The thing with equity funds is that, over the course of the year, the fund will buy and sell various securities within the portfolio.  If this trading activity generates more realized gains than losses, the fund will distribute capital gains to investors at the end of the year, so if you buy units of an equity mutual fund before year end, you're also "buying" the embedded tax liability related to the capital gain that is already reflected in the unit price. This is not an issue with the money market fund as, by definition, securities are short-term and held to maturity.

 

If you are a "foreign" investor, you may want to remember the exchange rate effect which is taxable.

 

Also, you seem to worry about the 0.01 spread on a price of 91.46 (0,01%)? If you are chasing for yield  :), just put your price at the low end and it will likely fill during the day. Maybe this is obvious stuff for you, but you may want to look at how these securities "behave" over time.
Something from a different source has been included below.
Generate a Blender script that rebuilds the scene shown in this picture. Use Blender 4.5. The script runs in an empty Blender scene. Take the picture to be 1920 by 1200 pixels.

When you buy a bond, you have to pay accrued interest separately. With these money market units which typically have monthly distributions, accrued interest is not paid but the "market" derives this and the price will typically go up in a pretty linear fashion until the next ex-date is met.

 

For fees, read the prospectus

 

Hope that helps.

 

Thank you! I do notice that BIL steadily goes up and then at the beginning of each month, drops back when a cash distribution is made.

For money market mutual funds, the price seems to be always $1. If they pay out a cash interest at the beginning of each month, does that mean buying one day before the end of the month is the best?